Report every line below that holds the word "scene".

══ Source data

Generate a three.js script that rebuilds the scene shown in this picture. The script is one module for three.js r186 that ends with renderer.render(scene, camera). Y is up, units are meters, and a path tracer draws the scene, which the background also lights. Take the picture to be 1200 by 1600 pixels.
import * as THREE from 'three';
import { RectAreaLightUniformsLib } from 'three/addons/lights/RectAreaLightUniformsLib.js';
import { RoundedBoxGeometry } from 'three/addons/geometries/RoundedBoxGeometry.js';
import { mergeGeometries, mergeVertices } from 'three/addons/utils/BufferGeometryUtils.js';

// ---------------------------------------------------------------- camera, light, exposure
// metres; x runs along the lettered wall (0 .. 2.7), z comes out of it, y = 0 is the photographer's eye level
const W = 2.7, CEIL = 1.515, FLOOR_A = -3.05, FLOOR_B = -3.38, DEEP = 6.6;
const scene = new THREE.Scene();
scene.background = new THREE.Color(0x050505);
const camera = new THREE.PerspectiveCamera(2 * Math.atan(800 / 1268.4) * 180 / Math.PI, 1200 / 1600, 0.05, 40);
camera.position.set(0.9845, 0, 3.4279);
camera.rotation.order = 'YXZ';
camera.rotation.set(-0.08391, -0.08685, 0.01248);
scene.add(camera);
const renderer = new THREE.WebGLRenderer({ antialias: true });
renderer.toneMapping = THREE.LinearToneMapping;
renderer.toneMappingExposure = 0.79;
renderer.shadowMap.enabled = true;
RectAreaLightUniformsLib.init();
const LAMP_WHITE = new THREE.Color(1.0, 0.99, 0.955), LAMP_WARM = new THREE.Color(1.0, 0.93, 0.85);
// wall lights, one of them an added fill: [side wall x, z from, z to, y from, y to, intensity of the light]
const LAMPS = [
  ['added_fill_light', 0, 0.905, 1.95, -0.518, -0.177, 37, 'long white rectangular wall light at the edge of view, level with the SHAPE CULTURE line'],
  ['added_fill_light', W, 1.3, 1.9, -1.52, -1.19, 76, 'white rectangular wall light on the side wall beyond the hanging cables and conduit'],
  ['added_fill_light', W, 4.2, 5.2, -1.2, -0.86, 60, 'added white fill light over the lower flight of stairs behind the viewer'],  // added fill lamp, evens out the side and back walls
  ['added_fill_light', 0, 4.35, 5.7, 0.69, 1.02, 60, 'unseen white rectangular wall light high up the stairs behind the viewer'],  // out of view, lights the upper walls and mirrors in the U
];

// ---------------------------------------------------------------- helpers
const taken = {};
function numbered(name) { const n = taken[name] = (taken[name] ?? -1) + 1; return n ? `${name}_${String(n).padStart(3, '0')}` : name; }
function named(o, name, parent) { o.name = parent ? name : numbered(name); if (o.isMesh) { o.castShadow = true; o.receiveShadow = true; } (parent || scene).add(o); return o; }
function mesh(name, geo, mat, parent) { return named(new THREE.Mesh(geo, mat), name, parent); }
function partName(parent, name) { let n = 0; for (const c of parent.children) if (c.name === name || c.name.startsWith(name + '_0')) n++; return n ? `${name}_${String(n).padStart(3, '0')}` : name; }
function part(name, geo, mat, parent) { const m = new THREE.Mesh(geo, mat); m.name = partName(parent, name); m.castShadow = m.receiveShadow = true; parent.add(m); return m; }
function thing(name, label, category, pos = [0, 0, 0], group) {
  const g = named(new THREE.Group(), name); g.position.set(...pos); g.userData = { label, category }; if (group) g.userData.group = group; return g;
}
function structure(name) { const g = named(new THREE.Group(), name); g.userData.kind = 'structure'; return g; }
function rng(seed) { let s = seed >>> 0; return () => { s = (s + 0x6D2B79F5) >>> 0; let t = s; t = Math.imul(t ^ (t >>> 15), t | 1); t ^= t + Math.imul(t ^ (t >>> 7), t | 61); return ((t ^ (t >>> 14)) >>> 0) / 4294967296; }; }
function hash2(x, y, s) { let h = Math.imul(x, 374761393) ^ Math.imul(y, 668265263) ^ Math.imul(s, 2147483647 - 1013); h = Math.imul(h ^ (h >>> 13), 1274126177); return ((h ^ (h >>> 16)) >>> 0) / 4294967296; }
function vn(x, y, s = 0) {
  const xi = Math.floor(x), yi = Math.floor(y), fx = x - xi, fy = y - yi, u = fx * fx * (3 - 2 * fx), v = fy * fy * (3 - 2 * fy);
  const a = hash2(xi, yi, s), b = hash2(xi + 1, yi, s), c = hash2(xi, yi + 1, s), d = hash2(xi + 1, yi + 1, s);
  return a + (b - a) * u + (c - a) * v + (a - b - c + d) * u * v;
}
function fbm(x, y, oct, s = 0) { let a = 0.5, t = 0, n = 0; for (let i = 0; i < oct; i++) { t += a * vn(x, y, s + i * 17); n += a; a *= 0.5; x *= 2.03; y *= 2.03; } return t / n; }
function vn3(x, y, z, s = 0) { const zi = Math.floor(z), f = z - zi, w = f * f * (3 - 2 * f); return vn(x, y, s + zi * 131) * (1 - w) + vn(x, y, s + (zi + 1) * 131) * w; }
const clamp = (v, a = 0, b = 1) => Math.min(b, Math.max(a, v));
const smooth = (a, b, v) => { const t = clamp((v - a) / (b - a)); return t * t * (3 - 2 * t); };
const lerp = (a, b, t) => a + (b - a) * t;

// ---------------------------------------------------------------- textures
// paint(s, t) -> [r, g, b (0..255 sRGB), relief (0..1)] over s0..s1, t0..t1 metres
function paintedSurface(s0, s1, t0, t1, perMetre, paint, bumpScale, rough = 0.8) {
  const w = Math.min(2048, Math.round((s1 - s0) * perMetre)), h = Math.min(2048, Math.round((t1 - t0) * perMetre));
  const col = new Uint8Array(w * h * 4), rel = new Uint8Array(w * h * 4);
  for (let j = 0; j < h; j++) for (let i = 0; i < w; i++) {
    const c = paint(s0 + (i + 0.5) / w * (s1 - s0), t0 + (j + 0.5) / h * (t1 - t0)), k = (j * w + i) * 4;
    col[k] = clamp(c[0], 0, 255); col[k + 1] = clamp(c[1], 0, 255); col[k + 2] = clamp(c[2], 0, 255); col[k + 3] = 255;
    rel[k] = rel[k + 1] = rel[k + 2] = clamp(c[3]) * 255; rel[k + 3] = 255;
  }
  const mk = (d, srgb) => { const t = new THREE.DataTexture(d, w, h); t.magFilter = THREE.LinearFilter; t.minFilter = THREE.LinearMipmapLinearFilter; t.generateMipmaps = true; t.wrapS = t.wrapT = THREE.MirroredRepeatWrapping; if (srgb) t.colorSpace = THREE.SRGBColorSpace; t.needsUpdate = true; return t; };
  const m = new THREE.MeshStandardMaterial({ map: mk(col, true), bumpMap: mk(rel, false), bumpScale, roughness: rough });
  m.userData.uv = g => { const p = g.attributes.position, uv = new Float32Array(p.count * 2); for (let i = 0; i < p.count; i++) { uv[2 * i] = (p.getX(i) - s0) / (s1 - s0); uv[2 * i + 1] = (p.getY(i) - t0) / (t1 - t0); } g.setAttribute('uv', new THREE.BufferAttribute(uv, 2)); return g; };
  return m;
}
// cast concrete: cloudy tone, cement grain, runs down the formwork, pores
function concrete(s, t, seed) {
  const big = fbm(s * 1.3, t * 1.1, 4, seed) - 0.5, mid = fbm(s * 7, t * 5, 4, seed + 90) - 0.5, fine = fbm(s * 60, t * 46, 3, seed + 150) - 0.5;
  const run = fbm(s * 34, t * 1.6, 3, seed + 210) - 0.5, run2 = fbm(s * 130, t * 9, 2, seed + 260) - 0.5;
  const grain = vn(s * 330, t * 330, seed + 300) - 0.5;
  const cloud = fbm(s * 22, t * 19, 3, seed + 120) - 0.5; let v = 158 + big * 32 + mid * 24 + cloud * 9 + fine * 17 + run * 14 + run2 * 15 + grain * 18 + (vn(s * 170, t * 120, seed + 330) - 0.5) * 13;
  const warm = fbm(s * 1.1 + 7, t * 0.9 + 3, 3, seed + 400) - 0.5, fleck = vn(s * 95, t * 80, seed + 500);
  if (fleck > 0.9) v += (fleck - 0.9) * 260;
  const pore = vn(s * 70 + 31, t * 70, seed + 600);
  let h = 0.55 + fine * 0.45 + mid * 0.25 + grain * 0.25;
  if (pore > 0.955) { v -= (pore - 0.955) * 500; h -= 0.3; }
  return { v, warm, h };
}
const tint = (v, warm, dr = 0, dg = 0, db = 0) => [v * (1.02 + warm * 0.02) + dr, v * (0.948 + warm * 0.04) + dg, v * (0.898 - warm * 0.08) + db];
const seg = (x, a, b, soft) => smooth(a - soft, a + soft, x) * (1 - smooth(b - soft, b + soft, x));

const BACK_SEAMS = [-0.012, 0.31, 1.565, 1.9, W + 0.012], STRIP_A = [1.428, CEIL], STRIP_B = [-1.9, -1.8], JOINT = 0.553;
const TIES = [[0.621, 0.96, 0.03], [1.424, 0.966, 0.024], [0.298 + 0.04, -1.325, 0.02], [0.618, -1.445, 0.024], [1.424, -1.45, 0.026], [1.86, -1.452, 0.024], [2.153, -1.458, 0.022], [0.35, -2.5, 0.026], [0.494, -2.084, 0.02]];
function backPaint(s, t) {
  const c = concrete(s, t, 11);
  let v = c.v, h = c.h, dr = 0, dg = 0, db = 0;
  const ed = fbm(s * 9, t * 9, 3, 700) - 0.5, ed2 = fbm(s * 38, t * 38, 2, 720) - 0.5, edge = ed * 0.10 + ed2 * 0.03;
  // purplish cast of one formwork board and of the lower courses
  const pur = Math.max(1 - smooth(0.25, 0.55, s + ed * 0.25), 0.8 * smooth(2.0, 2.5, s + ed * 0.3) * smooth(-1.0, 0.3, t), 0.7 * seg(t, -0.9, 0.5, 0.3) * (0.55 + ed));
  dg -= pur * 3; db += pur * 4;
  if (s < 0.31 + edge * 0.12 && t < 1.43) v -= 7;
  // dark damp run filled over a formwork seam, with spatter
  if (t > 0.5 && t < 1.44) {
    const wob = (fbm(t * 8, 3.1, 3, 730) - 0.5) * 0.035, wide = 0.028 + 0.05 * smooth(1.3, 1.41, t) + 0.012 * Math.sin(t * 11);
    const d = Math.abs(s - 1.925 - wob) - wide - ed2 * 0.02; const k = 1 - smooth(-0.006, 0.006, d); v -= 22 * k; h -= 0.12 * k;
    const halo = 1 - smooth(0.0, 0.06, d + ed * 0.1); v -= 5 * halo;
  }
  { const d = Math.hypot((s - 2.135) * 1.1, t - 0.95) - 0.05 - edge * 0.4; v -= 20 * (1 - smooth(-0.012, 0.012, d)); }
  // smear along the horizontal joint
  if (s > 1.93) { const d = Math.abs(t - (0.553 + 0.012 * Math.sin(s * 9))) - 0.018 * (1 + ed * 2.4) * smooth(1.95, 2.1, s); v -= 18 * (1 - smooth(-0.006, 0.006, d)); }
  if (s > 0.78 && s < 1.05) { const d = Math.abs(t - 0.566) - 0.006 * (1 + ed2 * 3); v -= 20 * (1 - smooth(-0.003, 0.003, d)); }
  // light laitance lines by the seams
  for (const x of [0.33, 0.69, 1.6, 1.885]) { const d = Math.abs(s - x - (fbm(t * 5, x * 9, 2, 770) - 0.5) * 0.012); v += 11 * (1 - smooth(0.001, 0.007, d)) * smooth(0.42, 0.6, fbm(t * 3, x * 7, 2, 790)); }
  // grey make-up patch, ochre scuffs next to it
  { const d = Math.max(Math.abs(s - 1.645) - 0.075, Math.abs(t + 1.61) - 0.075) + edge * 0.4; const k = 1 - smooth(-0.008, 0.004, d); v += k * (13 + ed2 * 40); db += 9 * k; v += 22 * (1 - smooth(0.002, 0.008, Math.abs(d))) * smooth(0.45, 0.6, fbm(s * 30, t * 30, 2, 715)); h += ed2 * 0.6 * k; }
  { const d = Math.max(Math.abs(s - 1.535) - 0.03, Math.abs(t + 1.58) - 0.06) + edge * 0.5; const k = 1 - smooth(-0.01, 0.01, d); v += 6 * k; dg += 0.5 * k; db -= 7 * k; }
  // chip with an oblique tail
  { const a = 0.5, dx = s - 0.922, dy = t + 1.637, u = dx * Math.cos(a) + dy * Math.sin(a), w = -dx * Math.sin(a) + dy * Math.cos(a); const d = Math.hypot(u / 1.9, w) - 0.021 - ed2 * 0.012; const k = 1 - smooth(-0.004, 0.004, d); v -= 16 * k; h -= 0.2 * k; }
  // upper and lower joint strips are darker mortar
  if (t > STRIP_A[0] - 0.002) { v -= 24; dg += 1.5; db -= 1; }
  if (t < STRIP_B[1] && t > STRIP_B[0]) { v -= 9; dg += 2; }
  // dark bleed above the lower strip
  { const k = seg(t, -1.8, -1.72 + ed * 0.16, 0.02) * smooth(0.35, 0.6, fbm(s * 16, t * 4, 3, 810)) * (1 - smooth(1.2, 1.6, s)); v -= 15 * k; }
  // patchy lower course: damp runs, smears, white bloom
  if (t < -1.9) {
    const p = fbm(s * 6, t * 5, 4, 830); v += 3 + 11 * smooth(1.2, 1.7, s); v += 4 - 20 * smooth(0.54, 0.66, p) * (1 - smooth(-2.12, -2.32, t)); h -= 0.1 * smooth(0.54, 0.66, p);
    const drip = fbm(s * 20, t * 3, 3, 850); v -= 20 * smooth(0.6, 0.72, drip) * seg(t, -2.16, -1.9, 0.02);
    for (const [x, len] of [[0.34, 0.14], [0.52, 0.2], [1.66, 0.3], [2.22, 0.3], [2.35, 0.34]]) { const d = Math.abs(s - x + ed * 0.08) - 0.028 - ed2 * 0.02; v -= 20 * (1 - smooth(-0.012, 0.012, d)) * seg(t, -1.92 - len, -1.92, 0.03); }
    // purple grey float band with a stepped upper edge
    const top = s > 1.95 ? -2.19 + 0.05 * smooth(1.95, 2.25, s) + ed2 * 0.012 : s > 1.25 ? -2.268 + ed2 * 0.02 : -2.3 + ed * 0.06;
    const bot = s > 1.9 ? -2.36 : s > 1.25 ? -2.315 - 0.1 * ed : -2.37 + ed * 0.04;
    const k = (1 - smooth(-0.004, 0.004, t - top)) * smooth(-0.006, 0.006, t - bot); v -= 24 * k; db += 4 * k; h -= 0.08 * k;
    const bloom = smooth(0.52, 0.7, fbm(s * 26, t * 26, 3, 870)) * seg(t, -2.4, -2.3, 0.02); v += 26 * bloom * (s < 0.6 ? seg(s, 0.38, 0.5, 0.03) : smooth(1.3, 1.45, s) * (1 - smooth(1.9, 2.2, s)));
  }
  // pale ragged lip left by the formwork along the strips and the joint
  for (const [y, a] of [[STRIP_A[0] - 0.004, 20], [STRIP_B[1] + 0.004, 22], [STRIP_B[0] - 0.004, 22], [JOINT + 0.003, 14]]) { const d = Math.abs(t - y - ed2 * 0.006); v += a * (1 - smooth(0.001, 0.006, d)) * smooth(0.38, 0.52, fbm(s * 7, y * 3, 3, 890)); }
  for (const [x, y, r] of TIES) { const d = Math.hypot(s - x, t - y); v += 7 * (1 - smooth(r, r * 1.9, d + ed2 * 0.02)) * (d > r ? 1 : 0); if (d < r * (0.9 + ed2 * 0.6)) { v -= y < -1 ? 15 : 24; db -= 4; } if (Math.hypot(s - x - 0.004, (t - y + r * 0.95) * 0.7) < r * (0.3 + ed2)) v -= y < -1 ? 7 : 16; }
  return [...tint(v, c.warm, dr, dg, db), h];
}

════

> **Solution to the problem**
Generate a three.js script that rebuilds the scene shown in this picture. The script is one module for three.js r186 that ends with renderer.render(scene, camera). Y is up, units are meters, and a path tracer draws the scene, which the background also lights. Take the picture to be 1200 by 1600 pixels.
const scene = new THREE.Scene();
scene.background = new THREE.Color(0x050505);
scene.add(camera);
function named(o, name, parent) { o.name = parent ? name : numbered(name); if (o.isMesh) { o.castShadow = true; o.receiveShadow = true; } (parent || scene).add(o); return o; }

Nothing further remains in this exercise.